== PROVIDED MATERIAL ==

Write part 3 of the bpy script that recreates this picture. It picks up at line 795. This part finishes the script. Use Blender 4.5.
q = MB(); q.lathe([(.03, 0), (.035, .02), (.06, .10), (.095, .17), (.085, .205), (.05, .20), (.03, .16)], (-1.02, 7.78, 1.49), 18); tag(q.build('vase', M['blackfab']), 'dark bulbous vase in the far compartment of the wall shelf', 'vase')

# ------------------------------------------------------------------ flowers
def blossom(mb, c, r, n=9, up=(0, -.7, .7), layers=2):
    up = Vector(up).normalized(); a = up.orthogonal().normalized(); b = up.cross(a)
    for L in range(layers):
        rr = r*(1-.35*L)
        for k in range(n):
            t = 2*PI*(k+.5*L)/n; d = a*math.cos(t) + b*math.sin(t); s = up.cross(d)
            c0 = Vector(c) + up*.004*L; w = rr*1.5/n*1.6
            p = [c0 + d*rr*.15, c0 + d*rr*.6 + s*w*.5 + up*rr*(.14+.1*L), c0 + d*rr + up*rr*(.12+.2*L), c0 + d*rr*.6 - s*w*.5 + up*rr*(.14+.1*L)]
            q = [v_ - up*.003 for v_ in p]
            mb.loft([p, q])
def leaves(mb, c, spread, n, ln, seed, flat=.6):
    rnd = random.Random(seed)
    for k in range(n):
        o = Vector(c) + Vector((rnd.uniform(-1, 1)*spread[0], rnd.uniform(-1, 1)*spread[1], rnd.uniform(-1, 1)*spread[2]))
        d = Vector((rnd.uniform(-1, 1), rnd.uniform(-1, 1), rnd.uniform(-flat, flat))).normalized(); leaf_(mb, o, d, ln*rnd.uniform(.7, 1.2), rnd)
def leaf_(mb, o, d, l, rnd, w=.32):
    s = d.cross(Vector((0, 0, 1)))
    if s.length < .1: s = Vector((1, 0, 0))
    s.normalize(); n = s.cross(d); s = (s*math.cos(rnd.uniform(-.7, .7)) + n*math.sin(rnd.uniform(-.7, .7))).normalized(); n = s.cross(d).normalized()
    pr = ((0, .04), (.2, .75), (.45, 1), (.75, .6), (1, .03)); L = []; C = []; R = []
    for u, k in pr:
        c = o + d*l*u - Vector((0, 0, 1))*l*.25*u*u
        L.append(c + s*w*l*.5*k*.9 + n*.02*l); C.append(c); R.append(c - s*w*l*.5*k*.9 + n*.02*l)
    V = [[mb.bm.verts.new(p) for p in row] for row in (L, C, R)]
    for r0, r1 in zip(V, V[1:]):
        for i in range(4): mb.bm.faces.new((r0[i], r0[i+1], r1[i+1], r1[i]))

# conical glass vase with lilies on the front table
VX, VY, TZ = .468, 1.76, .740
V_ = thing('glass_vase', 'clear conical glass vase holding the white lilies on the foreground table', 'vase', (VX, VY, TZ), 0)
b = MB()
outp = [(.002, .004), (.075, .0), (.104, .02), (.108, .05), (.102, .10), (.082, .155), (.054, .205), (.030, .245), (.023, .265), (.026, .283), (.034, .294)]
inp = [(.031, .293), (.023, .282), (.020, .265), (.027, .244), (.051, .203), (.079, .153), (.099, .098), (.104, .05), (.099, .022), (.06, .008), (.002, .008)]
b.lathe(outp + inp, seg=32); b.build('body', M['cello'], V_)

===

SHORT EXERCISE
Please repeat the listing above in full and exactly.

ANSWER TO THE TASK
Write part 3 of the bpy script that recreates this picture. It picks up at line 795. This part finishes the script. Use Blender 4.5.
q = MB(); q.lathe([(.03, 0), (.035, .02), (.06, .10), (.095, .17), (.085, .205), (.05, .20), (.03, .16)], (-1.02, 7.78, 1.49), 18); tag(q.build('vase', M['blackfab']), 'dark bulbous vase in the far compartment of the wall shelf', 'vase')

# ------------------------------------------------------------------ flowers
def blossom(mb, c, r, n=9, up=(0, -.7, .7), layers=2):
    up = Vector(up).normalized(); a = up.orthogonal().normalized(); b = up.cross(a)
    for L in range(layers):
        rr = r*(1-.35*L)
        for k in range(n):
            t = 2*PI*(k+.5*L)/n; d = a*math.cos(t) + b*math.sin(t); s = up.cross(d)
            c0 = Vector(c) + up*.004*L; w = rr*1.5/n*1.6
            p = [c0 + d*rr*.15, c0 + d*rr*.6 + s*w*.5 + up*rr*(.14+.1*L), c0 + d*rr + up*rr*(.12+.2*L), c0 + d*rr*.6 - s*w*.5 + up*rr*(.14+.1*L)]
            q = [v_ - up*.003 for v_ in p]
            mb.loft([p, q])
def leaves(mb, c, spread, n, ln, seed, flat=.6):
    rnd = random.Random(seed)
    for k in range(n):
        o = Vector(c) + Vector((rnd.uniform(-1, 1)*spread[0], rnd.uniform(-1, 1)*spread[1], rnd.uniform(-1, 1)*spread[2]))
        d = Vector((rnd.uniform(-1, 1), rnd.uniform(-1, 1), rnd.uniform(-flat, flat))).normalized(); leaf_(mb, o, d, ln*rnd.uniform(.7, 1.2), rnd)
def leaf_(mb, o, d, l, rnd, w=.32):
    s = d.cross(Vector((0, 0, 1)))
    if s.length < .1: s = Vector((1, 0, 0))
    s.normalize(); n = s.cross(d); s = (s*math.cos(rnd.uniform(-.7, .7)) + n*math.sin(rnd.uniform(-.7, .7))).normalized(); n = s.cross(d).normalized()
    pr = ((0, .04), (.2, .75), (.45, 1), (.75, .6), (1, .03)); L = []; C = []; R = []
    for u, k in pr:
        c = o + d*l*u - Vector((0, 0, 1))*l*.25*u*u
        L.append(c + s*w*l*.5*k*.9 + n*.02*l); C.append(c); R.append(c - s*w*l*.5*k*.9 + n*.02*l)
    V = [[mb.bm.verts.new(p) for p in row] for row in (L, C, R)]
    for r0, r1 in zip(V, V[1:]):
        for i in range(4): mb.bm.faces.new((r0[i], r0[i+1], r1[i+1], r1[i]))

# conical glass vase with lilies on the front table
VX, VY, TZ = .468, 1.76, .740
V_ = thing('glass_vase', 'clear conical glass vase holding the white lilies on the foreground table', 'vase', (VX, VY, TZ), 0)
b = MB()
outp = [(.002, .004), (.075, .0), (.104, .02), (.108, .05), (.102, .10), (.082, .155), (.054, .205), (.030, .245), (.023, .265), (.026, .283), (.034, .294)]
inp = [(.031, .293), (.023, .282), (.020, .265), (.027, .244), (.051, .203), (.079, .153), (.099, .098), (.104, .05), (.099, .022), (.06, .008), (.002, .008)]
b.lathe(outp + inp, seg=32); b.build('body', M['cello'], V_)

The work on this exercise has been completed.